Rzeczowość tych argumentów mnie zniechęca, ale odpowiem.
Otóż kwestia tego ile się pracuje na emeryturę jest zawarta w odpowiednich przepisach i ma się nijak do tego ile się zarabia. Innymi słowy nie można pracować "10 lat dłużej", gdyż z wyjątkiem uprzywilejowanych grup - które wcale nie mają jakoś specjalnie dobrze pod względem zarobków - wszyscy pracują lub pracować powinni tyle samo. To po pierwsze.
Po drugie. Stosunki pracy są regulowane odpowiednimi przepisami oraz umowami między pracownikami i pracodawcami. Jeżeli ci drudzy się nie wywiązują ze swoich zobowiązań, to istnieją odpowiednie instancje - jak Państwowa Inspekcja Pracy - które mogą to sprawdzić i ewentualnie wymierzyć karę. Suma sumarum pracownik może pracować więcej - pod warunkiem, że się na to zgodził i dogadał z firmą, która go zatrudnia.

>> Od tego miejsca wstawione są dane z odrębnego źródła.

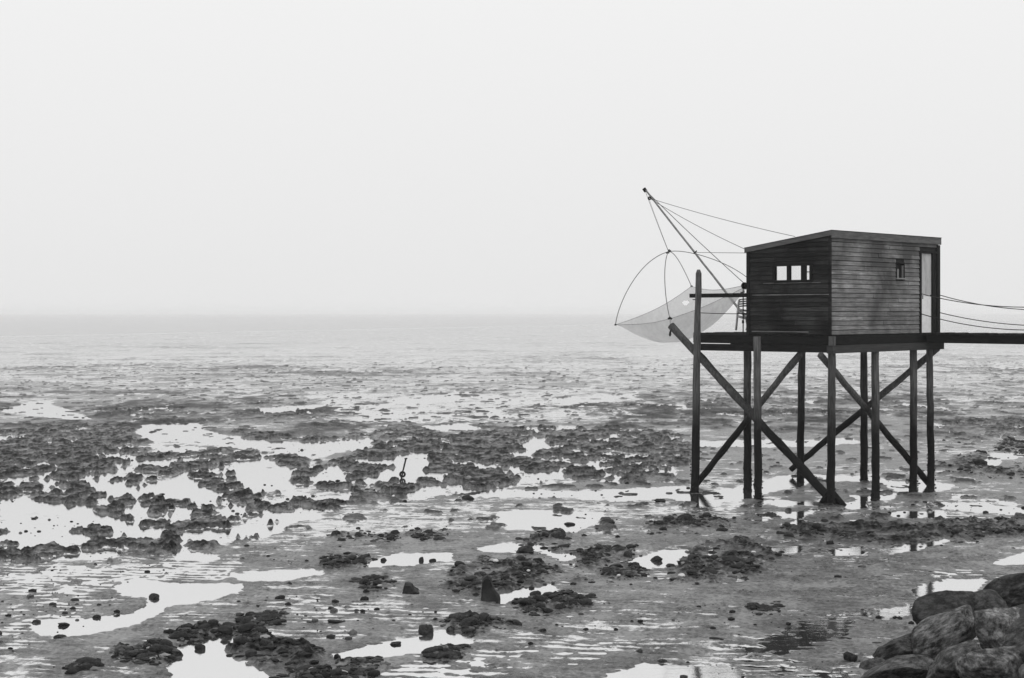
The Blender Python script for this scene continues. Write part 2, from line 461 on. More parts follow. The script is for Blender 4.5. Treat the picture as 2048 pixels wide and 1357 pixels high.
def ground_height(x, y, detail=True):
    """height of the mud above the standing water, with masks: weed (mussel clumps, darker round their edges), rubble"""
    d = np.maximum(y, 9.0)
    X = 1024 + F * x / d; Y = HY + F * EYE / d
    YS = 2.2                                         # foreshortening of the map rows
    big = fbm(x / 9, y / 9, 3, 3)
    mid = fbm(x / 1.7, y / 2.4, 3, 11)
    fine = fbm(x / .33, y / .45, 3, 23)
    h = .014 + .012 * big + .016 * mid + .012 * fine + .006 * fbm(x / .12, y / .2, 2, 29) * (1 - sm(30, 50, y))
    far = sm(60, 110, y)
    # long tidal streaks in the distance
    st = fbm(x / 26, y / 14, 4, 41)
    st2 = fbm(x / 5, y / 6, 3, 43)
    h = h * (1 - far) + far * (.024 + .03 * st + .04 * st2 + .06 * fbm(x / 1.4, y / 4, 3, 45) + .03 * pn(x / .6, y / 1.5, 46))
    # ripples
    near = 1 - sm(30, 44, y)
    ph = 2 * math.pi * (y * .97 + x * .16) / .25 + 6.0 * fbm(x / 1.3, y / .9, 3, 61)
    rip = np.sin(ph) * (.5 + .9 * fbm(x / .9, y / .8, 2, 71)) + .5 * pn(x / .25, y / .16, 73)
    h = h + near * .0105 * rip
    wob = 15 * fbm(X / 55, Y / 16, 4, 5, .6) + 8 * fbm(x / .5, y / .7, 3, 9, .6)
    damp = np.zeros_like(h)
    for pts, s in DAMP:
        xs = [p[0] for p in pts]; ys = [p[1] for p in pts]
        mk = (X > min(xs) - 90) & (X < max(xs) + 90) & (Y > min(ys) - 40) & (Y < max(ys) + 40)
        if not mk.any(): continue
        s_ = poly_sdf(X[mk], Y[mk] * YS, [(p[0], p[1] * YS) for p in pts]) + wob[mk] * 1.5
        damp[mk] = np.maximum(damp[mk], s * sm(35, -30, s_))
    h = h - .022 * damp
    wet = np.zeros_like(h)
    for pts in PUDDLES:
        xs = [p[0] for p in pts]; ys = [p[1] for p in pts]
        mk = (X > min(xs) - 60) & (X < max(xs) + 60) & (Y > min(ys) - 25) & (Y < max(ys) + 25)
        if not mk.any(): continue
        s_ = poly_sdf(X[mk], Y[mk] * YS, [(p[0], p[1] * YS) for p in pts]) + wob[mk] * .62 - 3.0 * (Y[mk] > 1100)
        wet[mk] = np.maximum(wet[mk], sm(12, -9, s_))
    # mussel clumps: low plateaus with steep sides standing in water
    cl = np.zeros_like(h)
    for pts, s in CLUMPS:
        s_ = poly_sdf(X, Y * YS, [(p[0], p[1] * YS) for p in pts]) + wob * 2
        cl = np.maximum(cl, s * sm(25, -25, s_ + 14 * pn(x / 1.2, y / 1.8, 99)))
    up = sm(940, 870, Y) * .16
    ncl = pn(x / 1.5, y / 2.4, 101) * .60 + pn(x / .62, y / .9, 103) * .55 + pn(x / .28, y / .4, 107) * .34 + pn(x / .14, y / .2, 108) * .16 + .05 - .11 * sm(925, 960, Y) + up + .10 * pn(x / 7, y / 9, 105)
    ncl = ncl - wet * .75
    plat = sm(0, .16, ncl)
    top = plat * (.080 + .06 * fbm(x / .5, y / .6, 3, 109) + .045 * fbm(x / .13, y / .2, 2, 113))
    h2 = -.012 + .014 * mid + .016 * fine + .012 * pn(x / 4, y / 5, 121) + top * 1.25
    clm = sm(.25, .75, cl + .35 * pn(x / 4, y / 4, 119) + .25 * pn(x / 1.1, y / 1.7, 120))
    hflat = h - .044 * wet
    h = hflat * (1 - clm) + h2 * clm
    edge = sm(0, .2, ncl) * (1 - sm(.16, .55, ncl))
    patch = fbm(x / .35, y / .5, 4, 115)
    weed_dark = clm * plat * np.clip(.42 + .75 * edge + 1.4 * patch, 0, 1)  # dark tone strongest round the clump edges, weaker on the tops
    # rubble banks
    rb = np.zeros_like(h)
    for pts, s in RUBBLE:
        xs = [p[0] for p in pts]; ys = [p[1] for p in pts]
        mk = (X > min(xs) - 60) & (X < max(xs) + 60) & (Y > min(ys) - 25) & (Y < max(ys) + 25)
        if not mk.any(): continue
        s_ = poly_sdf(X[mk], Y[mk] * YS, [(p[0], p[1] * YS) for p in pts]) + wob[mk] * 2.4
        rb[mk] = np.maximum(rb[mk], s * sm(10, -16, s_))
    brk = .5 + .9 * fbm(x / .9, y / 1.4, 3, 129)
    lump = .5 + .5 * fbm(x / .22, y / .26, 3, 131)
    rb = rb * sm(.15, .6, brk)
    h = h + rb * (.105 * lump * lump * 1.8 + .012 + .02 * fbm(x / .07, y / .1, 2, 133)) * (1 - far)
    weed_dark = np.maximum(weed_dark, np.clip(rb * (.55 + 1.3 * (lump - .3) + .8 * pn(x / .12, y / .15, 135)), 0, 1))
    h = h + .022 * sm(.16, .6, fbm(x / .30, y / .45, 4, 137, .75) + .25 * pn(x / 1.6, y / 2, 138)) * (1 - sm(50, 80, y)) * (1 - sm(.2, .8, wet)) * (1 - rb)
    # sparse small lumps everywhere in the middle distance
    sp = pn(x / .8, y / 1.2, 141) + .5 * pn(x / .3, y / .4, 143)
    band = sm(26, 32, y) * (1 - sm(110, 170, y))
    k = sm(.52, .62, sp) * band * (1 - clm)
    h = h + k * .05; weed_dark = np.maximum(weed_dark, k * .8)
    # far weed streaks
    ws = fbm(x / 30, y / 22, 4, 151)
    weed_dark = np.maximum(weed_dark, far * sm(-.02, .26, ws + .5 * st2) * .42 * (1 - sm(180, 330, y)))
    weed_dark = np.maximum(weed_dark, far * sm(.08, .45, fbm(x / 60, y / 60, 6, 157, .75)) * .15)
    midw = fbm(x / 5, y / 8, 6, 155, .7)
    weed_dark = np.maximum(weed_dark, sm(45, 60, y) * (1 - far) * sm(-.12, .22, midw) * .85)
    # still water along the tide's edge, sea bed beyond
    sl_ = y - (281 + (x + 101) * 2.06)
    line = np.exp(-(sl_ / 14.0) ** 2) * (.6 + .4 * np.sign(pn(x / 30, y * 0 + 3, 160) + .25))
    h = h - .2 * line
    h = np.where(sl_ > 8, -.5, h)
    global FILM
    FILM = .10 - .07 * sm(1080, 1140, Y) + .10 * sm(930, 850, Y) + .20 * sm(850, 760, Y) + .26 * sm(770, 680, Y)
    FILM = FILM + .15 * damp + .04 * sm(1000, 300, X) * sm(1000, 1060, Y) - .11 * near * rip * sm(1060, 1160, Y) + .3 * far * st2 + .2 * fbm(x / .8, y / 1.1, 3, 171) * (1 - far) - .8 * rb - .45 * clm * plat - .35 * weed_dark + .22 * big + .15 * mid
    FILM = FILM + (1 - far) * np.clip(.012 - h, 0, .012) * 20
    return h, np.clip(weed_dark, 0, 1), X, Y

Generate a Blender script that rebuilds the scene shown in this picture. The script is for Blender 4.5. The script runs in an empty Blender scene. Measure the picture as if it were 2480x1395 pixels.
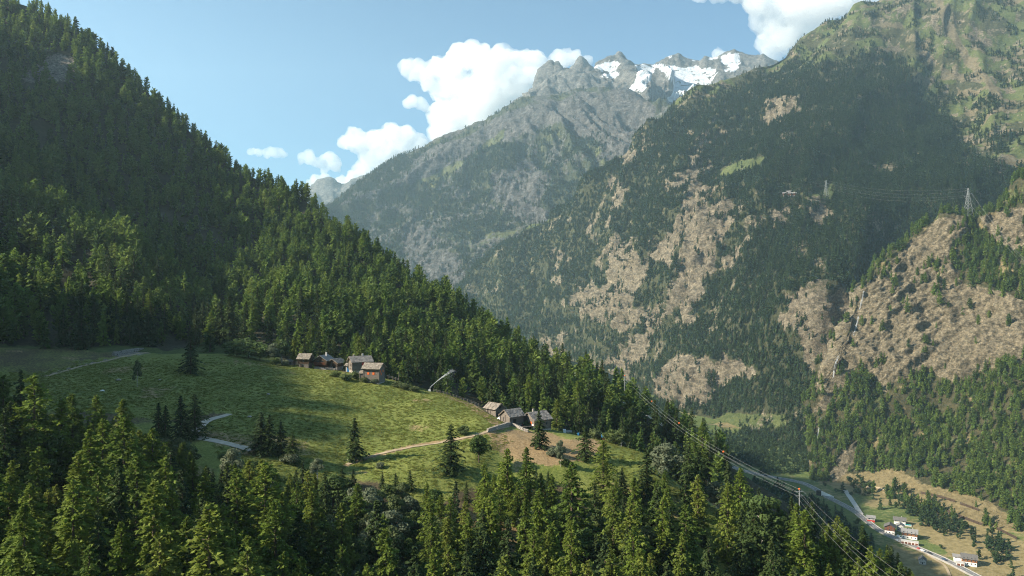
import bpy, math, random
import numpy as np
from mathutils import Vector, Matrix
from mathutils.bvhtree import BVHTree

R = math.radians
C = bpy.context.scene.collection
scene = bpy.context.scene

# ------------------------------------------------------------------ camera, world, sun, exposure
F = 1800.0           # focal length in photograph pixels (2480 wide); the camera looks level along +Y
CU, CV = 1240.0, 697.5
cam_d = bpy.data.cameras.new('camera')
cam_d.sensor_width = 36.0
cam_d.lens = 36.0 * F / 2480.0
cam_d.clip_start = 1.0
cam_d.clip_end = 60000.0
cam = bpy.data.objects.new('camera', cam_d)
C.objects.link(cam)
cam.location = (0, 0, 0)
cam.rotation_euler = (R(90), 0, 0)
scene.camera = cam

SUN_EL, SUN_BACK = 30.0, 12.0     # elevation; how far behind the camera's left the sun stands
S = Vector((-math.cos(R(SUN_EL)) * math.cos(R(SUN_BACK)), -math.cos(R(SUN_EL)) * math.sin(R(SUN_BACK)), math.sin(R(SUN_EL))))
world = bpy.data.worlds.new('World')
scene.world = world
world.use_nodes = True
wn, wl = world.node_tree.nodes, world.node_tree.links
bg = wn['Background']
sky = wn.new('ShaderNodeTexSky')
sky.sky_type = 'NISHITA'
sky.sun_disc = False
sky.sun_elevation = R(SUN_EL)
sky.sun_rotation = math.atan2(S.x, S.y)
sky.altitude = 1600
sky.air_density = 1.0
sky.dust_density = 1.6
sky.ozone_density = 1.0
tint = wn.new('ShaderNodeMix'); tint.data_type = 'RGBA'; tint.blend_type = 'MULTIPLY'
tint.inputs[0].default_value = 1.0
tint.inputs[7].default_value = (0.80, 1.10, 1.16, 1)     # the photograph's cooler, more cyan sky
wl.new(sky.outputs[0], tint.inputs[6])
wl.new(tint.outputs[2], bg.inputs[0])
bg.inputs[1].default_value = 0.050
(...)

Więc ten Kowalski o którym piszesz to nie jest jakaś ofiara losu, tylko osoba, która ma swoje prawa.
Po trzecie. Komuna się już skończyła i nie ma "czy się stoi czy się leży trzy tysiące się należy".
Praca pracy nie równa. Jeżeli ktoś zarabia więcej od owego Kowalskiego, to znaczy, że musi posiadać większą wiedzę, doświadczenie, może to być również praca bardziej odpowiedzialna i obarczona ryzykiem.
Te większe zarobki nie biorą się z niczego, pokazują one ile jest warta praca dla osób, które za nią płacą.
W ustawie medialnej chodziło o trochę więcej aspektów, niż zwolnienie emerytów z abonamentu.
Oczywiście. Chodziło o to, że media mogłyby nie tylko kierowane przez osoby wybrane przez platformę - ale nawet mogłyby być niezależne. Dobrze zarządzane. Realizujące "misje". A czy po to Jarek wrzucił do mediów swoje marionetki, żeby teraz ktoś mu pokazywał, że mogą nimi kierować profesjonaliści, a nie ludzie z politycznego nadania?